:: RECORDED DATA ::
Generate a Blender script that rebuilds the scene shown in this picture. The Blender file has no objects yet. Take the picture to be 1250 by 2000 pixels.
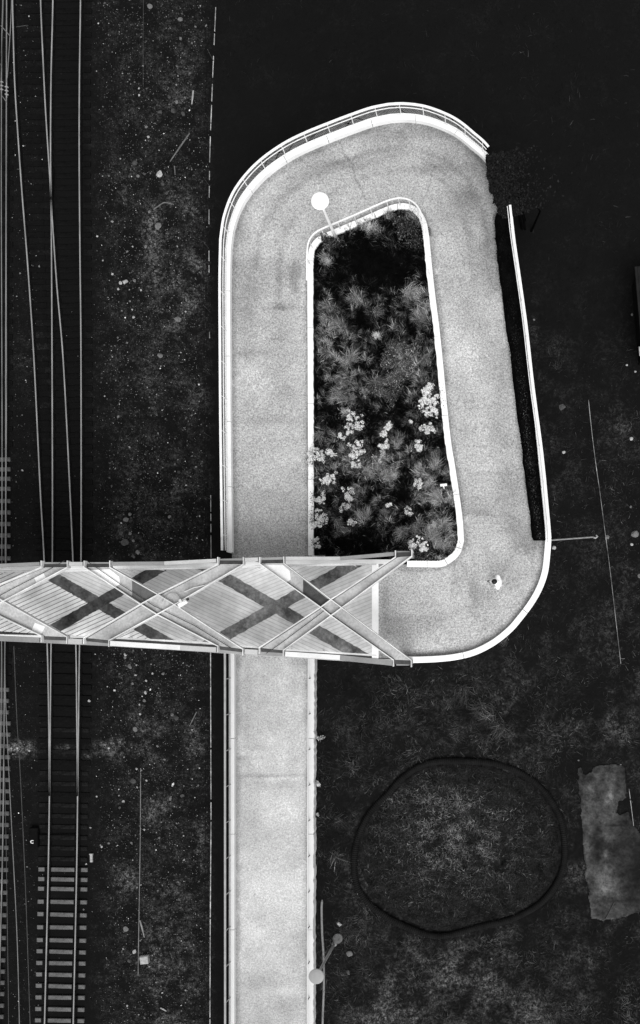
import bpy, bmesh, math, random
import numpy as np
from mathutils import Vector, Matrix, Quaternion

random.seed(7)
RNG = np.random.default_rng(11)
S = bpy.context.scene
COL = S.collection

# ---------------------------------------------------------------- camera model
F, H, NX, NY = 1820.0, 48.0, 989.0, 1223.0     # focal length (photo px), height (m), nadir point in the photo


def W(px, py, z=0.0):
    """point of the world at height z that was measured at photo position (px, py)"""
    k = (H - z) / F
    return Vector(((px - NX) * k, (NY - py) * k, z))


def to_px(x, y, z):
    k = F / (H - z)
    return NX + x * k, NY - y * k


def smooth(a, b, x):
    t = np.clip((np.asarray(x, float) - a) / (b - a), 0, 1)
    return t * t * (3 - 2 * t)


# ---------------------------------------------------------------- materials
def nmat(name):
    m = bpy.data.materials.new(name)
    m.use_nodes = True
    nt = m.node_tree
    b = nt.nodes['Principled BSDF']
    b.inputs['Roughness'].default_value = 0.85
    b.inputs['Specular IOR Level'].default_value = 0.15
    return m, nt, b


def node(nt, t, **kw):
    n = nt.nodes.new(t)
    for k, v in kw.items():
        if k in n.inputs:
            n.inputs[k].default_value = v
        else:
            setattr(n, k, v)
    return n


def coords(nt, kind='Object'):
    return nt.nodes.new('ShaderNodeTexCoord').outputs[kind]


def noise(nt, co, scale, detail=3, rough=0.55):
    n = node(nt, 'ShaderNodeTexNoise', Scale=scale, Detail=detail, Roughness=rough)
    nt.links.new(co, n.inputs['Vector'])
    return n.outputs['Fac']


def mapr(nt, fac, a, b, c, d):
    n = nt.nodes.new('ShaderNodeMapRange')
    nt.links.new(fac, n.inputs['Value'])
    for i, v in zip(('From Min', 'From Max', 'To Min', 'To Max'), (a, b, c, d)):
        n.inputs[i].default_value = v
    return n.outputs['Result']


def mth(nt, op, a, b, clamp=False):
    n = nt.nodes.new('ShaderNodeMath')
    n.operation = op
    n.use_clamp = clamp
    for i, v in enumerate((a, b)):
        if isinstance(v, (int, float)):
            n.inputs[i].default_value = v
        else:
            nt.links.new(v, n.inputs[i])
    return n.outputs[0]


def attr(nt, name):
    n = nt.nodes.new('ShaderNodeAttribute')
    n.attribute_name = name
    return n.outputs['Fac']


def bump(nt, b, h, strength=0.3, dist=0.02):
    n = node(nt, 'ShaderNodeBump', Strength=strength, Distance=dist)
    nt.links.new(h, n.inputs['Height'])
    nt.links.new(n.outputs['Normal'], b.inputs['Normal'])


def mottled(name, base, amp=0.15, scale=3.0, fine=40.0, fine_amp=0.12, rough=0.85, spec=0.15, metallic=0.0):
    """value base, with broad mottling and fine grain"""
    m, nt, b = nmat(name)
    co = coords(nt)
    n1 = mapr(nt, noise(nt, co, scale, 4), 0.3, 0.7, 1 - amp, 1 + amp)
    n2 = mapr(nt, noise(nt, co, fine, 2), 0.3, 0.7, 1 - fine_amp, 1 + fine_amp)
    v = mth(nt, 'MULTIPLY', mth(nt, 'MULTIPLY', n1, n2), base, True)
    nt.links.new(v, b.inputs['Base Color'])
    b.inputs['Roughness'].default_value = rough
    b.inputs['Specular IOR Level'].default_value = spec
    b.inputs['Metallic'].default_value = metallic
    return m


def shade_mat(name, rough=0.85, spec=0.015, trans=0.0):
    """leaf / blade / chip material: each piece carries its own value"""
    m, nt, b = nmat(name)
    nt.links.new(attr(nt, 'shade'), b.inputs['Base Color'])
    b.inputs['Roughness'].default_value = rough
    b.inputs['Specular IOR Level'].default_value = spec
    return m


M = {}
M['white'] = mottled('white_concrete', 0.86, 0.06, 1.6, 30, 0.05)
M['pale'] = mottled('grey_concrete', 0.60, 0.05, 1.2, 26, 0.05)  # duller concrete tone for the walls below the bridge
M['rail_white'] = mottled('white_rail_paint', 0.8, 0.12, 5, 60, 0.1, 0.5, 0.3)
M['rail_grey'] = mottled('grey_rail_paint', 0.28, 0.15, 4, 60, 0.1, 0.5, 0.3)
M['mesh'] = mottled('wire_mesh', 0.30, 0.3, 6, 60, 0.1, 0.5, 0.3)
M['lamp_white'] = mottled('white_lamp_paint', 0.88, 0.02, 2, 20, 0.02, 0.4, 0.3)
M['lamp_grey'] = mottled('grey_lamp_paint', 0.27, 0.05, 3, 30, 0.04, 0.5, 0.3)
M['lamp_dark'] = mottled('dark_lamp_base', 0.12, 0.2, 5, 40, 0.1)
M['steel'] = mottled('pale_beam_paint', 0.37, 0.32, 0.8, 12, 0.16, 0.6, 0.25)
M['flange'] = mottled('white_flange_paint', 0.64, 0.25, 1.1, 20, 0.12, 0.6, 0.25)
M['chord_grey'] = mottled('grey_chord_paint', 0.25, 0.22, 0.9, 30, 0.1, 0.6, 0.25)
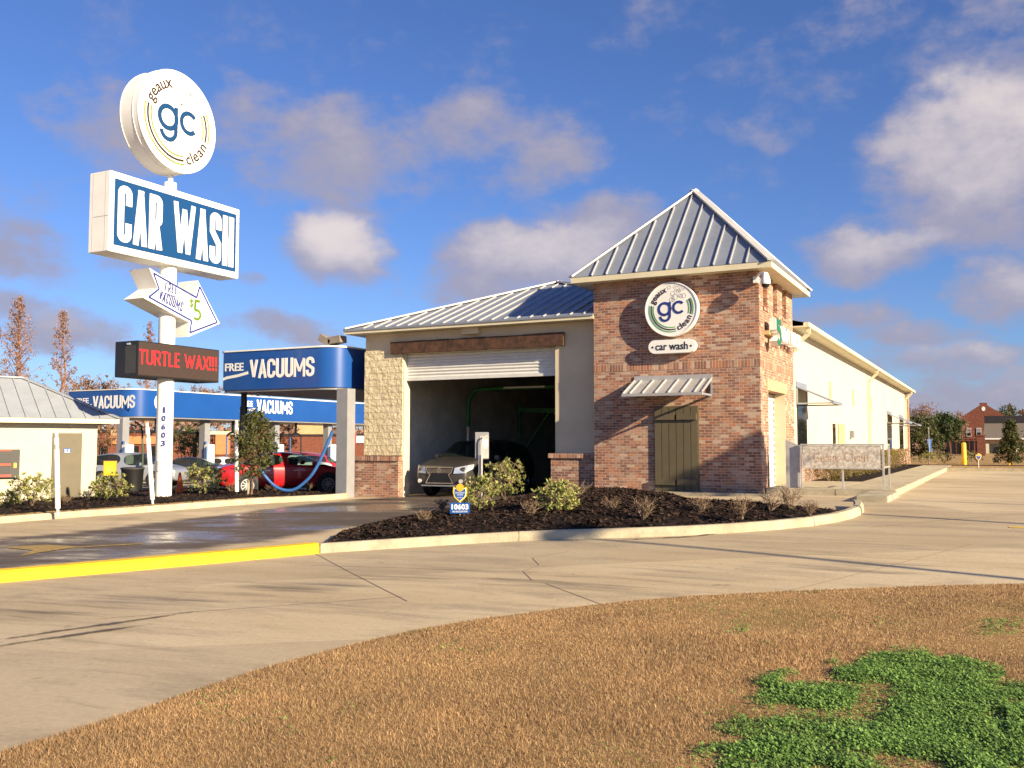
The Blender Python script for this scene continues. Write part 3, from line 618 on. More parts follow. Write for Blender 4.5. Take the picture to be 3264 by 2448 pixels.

:: WHAT IS EXPECTED ::
Transcribe the records above exactly, leaving out every picture.

:: ANSWER TO THE PROBLEM ::
Generate a Blender script that rebuilds the scene shown in this picture. The Blender file has no objects yet. Take the picture to be 1250 by 2000 pixels.
import bpy, bmesh, math, random
import numpy as np
from mathutils import Vector, Matrix, Quaternion

random.seed(7)
RNG = np.random.default_rng(11)
S = bpy.context.scene
COL = S.collection

# ---------------------------------------------------------------- camera model
F, H, NX, NY = 1820.0, 48.0, 989.0, 1223.0     # focal length (photo px), height (m), nadir point in the photo


def W(px, py, z=0.0):
    """point of the world at height z that was measured at photo position (px, py)"""
    k = (H - z) / F
    return Vector(((px - NX) * k, (NY - py) * k, z))


def to_px(x, y, z):
    k = F / (H - z)
    return NX + x * k, NY - y * k


def smooth(a, b, x):
    t = np.clip((np.asarray(x, float) - a) / (b - a), 0, 1)
    return t * t * (3 - 2 * t)


# ---------------------------------------------------------------- materials
def nmat(name):
    m = bpy.data.materials.new(name)
    m.use_nodes = True
    nt = m.node_tree
    b = nt.nodes['Principled BSDF']
    b.inputs['Roughness'].default_value = 0.85
    b.inputs['Specular IOR Level'].default_value = 0.15
    return m, nt, b


def node(nt, t, **kw):
    n = nt.nodes.new(t)
    for k, v in kw.items():
        if k in n.inputs:
            n.inputs[k].default_value = v
        else:
            setattr(n, k, v)
    return n


def coords(nt, kind='Object'):
    return nt.nodes.new('ShaderNodeTexCoord').outputs[kind]


def noise(nt, co, scale, detail=3, rough=0.55):
    n = node(nt, 'ShaderNodeTexNoise', Scale=scale, Detail=detail, Roughness=rough)
    nt.links.new(co, n.inputs['Vector'])
    return n.outputs['Fac']


def mapr(nt, fac, a, b, c, d):
    n = nt.nodes.new('ShaderNodeMapRange')
    nt.links.new(fac, n.inputs['Value'])
    for i, v in zip(('From Min', 'From Max', 'To Min', 'To Max'), (a, b, c, d)):
        n.inputs[i].default_value = v
    return n.outputs['Result']


def mth(nt, op, a, b, clamp=False):
    n = nt.nodes.new('ShaderNodeMath')
    n.operation = op
    n.use_clamp = clamp
    for i, v in enumerate((a, b)):
        if isinstance(v, (int, float)):
            n.inputs[i].default_value = v
        else:
            nt.links.new(v, n.inputs[i])
    return n.outputs[0]


def attr(nt, name):
    n = nt.nodes.new('ShaderNodeAttribute')
    n.attribute_name = name
    return n.outputs['Fac']


def bump(nt, b, h, strength=0.3, dist=0.02):
    n = node(nt, 'ShaderNodeBump', Strength=strength, Distance=dist)
    nt.links.new(h, n.inputs['Height'])
    nt.links.new(n.outputs['Normal'], b.inputs['Normal'])


def mottled(name, base, amp=0.15, scale=3.0, fine=40.0, fine_amp=0.12, rough=0.85, spec=0.15, metallic=0.0):
    """value base, with broad mottling and fine grain"""
    m, nt, b = nmat(name)
    co = coords(nt)
    n1 = mapr(nt, noise(nt, co, scale, 4), 0.3, 0.7, 1 - amp, 1 + amp)
    n2 = mapr(nt, noise(nt, co, fine, 2), 0.3, 0.7, 1 - fine_amp, 1 + fine_amp)
    v = mth(nt, 'MULTIPLY', mth(nt, 'MULTIPLY', n1, n2), base, True)
    nt.links.new(v, b.inputs['Base Color'])
    b.inputs['Roughness'].default_value = rough
    b.inputs['Specular IOR Level'].default_value = spec
    b.inputs['Metallic'].default_value = metallic
    return m


def shade_mat(name, rough=0.85, spec=0.015, trans=0.0):
    """leaf / blade / chip material: each piece carries its own value"""
    m, nt, b = nmat(name)
    nt.links.new(attr(nt, 'shade'), b.inputs['Base Color'])
    b.inputs['Roughness'].default_value = rough
    b.inputs['Specular IOR Level'].default_value = spec
    return m


M = {}
M['white'] = mottled('white_concrete', 0.86, 0.06, 1.6, 30, 0.05)
M['pale'] = mottled('grey_concrete', 0.60, 0.05, 1.2, 26, 0.05)  # duller concrete tone for the walls below the bridge
M['rail_white'] = mottled('white_rail_paint', 0.8, 0.12, 5, 60, 0.1, 0.5, 0.3)
M['rail_grey'] = mottled('grey_rail_paint', 0.28, 0.15, 4, 60, 0.1, 0.5, 0.3)
M['mesh'] = mottled('wire_mesh', 0.30, 0.3, 6, 60, 0.1, 0.5, 0.3)
M['lamp_white'] = mottled('white_lamp_paint', 0.88, 0.02, 2, 20, 0.02, 0.4, 0.3)
M['lamp_grey'] = mottled('grey_lamp_paint', 0.27, 0.05, 3, 30, 0.04, 0.5, 0.3)
M['lamp_dark'] = mottled('dark_lamp_base', 0.12, 0.2, 5, 40, 0.1)
M['steel'] = mottled('pale_beam_paint', 0.37, 0.32, 0.8, 12, 0.16, 0.6, 0.25)
M['flange'] = mottled('white_flange_paint', 0.64, 0.25, 1.1, 20, 0.12, 0.6, 0.25)
M['chord_grey'] = mottled('grey_chord_paint', 0.25, 0.22, 0.9, 30, 0.1, 0.6, 0.25)
The Blender Python script for this scene continues. Write part 3, from line 618 on. More parts follow. Write for Blender 4.5. Take the picture to be 3264 by 2448 pixels.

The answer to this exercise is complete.